Palmeras en la nieve
Se llamaba Vicenta y su deje canario siempre la
acompañó. Narraba cómo fueron sus últimos días en la antigua Guinea Española
ejerciendo de esposa del encargado de una de las empresas madereras; cómo la
salida de la colonia fue de precipitada y peligrosa; cómo un antiguo empleado
llamado Macías se convirtió en el
presidente de la nacida república; cómo echaba de menos aquellos días que tan
feliz la hicieron. De ahí que anoche, antes de entrar a la sala a presenciar la
película coetánea no pudiese por menos que recordarla y así me dispuse a revivir aquella época que
de su boca presencié. Y a fe que fue todo un acierto al elección. La
ambientación, la fotografía, el ritmo, la banda sonora, todo ensamblado de modo perfecto en ese ir y venir
de la historia entre las nieves oscenses y la selva guineana. Allí el argumento
entrelazaba amores perseguidos con abusos capataces, esperanzas de libertad con placeres
vespertinos, pasados presentes con secretos sacados a la luz de la curiosidad.
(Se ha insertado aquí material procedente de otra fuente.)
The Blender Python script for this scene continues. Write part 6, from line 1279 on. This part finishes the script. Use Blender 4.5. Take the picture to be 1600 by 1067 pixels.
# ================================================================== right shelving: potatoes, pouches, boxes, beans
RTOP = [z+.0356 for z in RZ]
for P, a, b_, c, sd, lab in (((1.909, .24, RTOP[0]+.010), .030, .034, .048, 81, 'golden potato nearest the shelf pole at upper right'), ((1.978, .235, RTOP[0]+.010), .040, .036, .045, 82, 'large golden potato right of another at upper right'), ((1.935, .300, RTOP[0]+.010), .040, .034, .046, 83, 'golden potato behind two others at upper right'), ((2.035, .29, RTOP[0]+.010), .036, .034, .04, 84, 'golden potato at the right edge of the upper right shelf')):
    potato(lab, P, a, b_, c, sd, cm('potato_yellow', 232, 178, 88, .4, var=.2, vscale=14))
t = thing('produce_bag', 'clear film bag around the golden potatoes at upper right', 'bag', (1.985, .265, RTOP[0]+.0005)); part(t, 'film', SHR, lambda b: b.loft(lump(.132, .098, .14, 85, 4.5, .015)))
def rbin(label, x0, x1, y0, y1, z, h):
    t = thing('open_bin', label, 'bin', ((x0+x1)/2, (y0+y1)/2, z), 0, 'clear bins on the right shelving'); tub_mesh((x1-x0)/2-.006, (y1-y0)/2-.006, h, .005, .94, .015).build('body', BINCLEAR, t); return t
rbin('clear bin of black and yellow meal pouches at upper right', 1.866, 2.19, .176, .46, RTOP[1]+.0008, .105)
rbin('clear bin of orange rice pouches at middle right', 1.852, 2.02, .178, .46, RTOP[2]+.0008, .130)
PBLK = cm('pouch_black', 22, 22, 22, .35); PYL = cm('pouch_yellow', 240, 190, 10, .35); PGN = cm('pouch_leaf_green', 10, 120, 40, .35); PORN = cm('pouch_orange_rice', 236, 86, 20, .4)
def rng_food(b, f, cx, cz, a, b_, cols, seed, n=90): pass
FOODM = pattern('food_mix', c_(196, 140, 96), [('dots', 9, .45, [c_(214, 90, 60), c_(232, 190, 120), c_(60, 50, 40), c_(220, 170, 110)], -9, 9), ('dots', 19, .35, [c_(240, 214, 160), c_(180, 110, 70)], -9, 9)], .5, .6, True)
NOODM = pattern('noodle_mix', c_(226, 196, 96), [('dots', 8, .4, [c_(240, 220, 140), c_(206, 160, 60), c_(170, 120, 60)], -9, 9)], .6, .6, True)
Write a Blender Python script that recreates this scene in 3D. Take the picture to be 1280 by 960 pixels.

De modo que un funeral se convierte en un bautismo a una historia que te lleva
y trae por las sendas de la emoción con el sabor tenue del cacao de las plantaciones. Las sucesivas interpretaciones no hacen más
aportación que la suma de credibilidades que tan difíciles resultan cuando
nacen de unos rostros catalogados de bellos en detrimento de sus otras virtudes.
Un continuo tira y afloja entre quienes quieren alcanzar sus objetivos y
quienes pretenden ponérselos difíciles. Y todo ello dentro de un puzle
compuesto por tres generaciones que, separadas seis mil kilómetros, permanecen
más unidas que las habitualmente cercanas.
El ritmo con el que es dirigida la historia es el auténtico culpable de
que las tres horas de duración se queden escasas a la espera de un final
diferente que sería tan deseable como incoherente.
Ella, decide seguir los pasos de Alfonsina mientras la memoria regresa a las sienes plateadas de él que la tienen
presente. Pocas veces un argumento ha sido tan conmovedor y tan bien llevado a
la pantalla al haber sabido caminar sobre el cable del funambulismo del
culebrón y no haber caído al precipicio de lo previsible. Ahora que han pasado
tantos años es cuando empiezo a comprender el porqué a Vicenta se le humedecían
los ojos cada vez que recordaba aquella etapa mientras preparaba las papas con
mojo. Quién sabe si no fue testigo de
alguna historia similar a la de anoche y la calló para siempre por no fundir a
la nieve con el sol que atravesaba sus palmeras.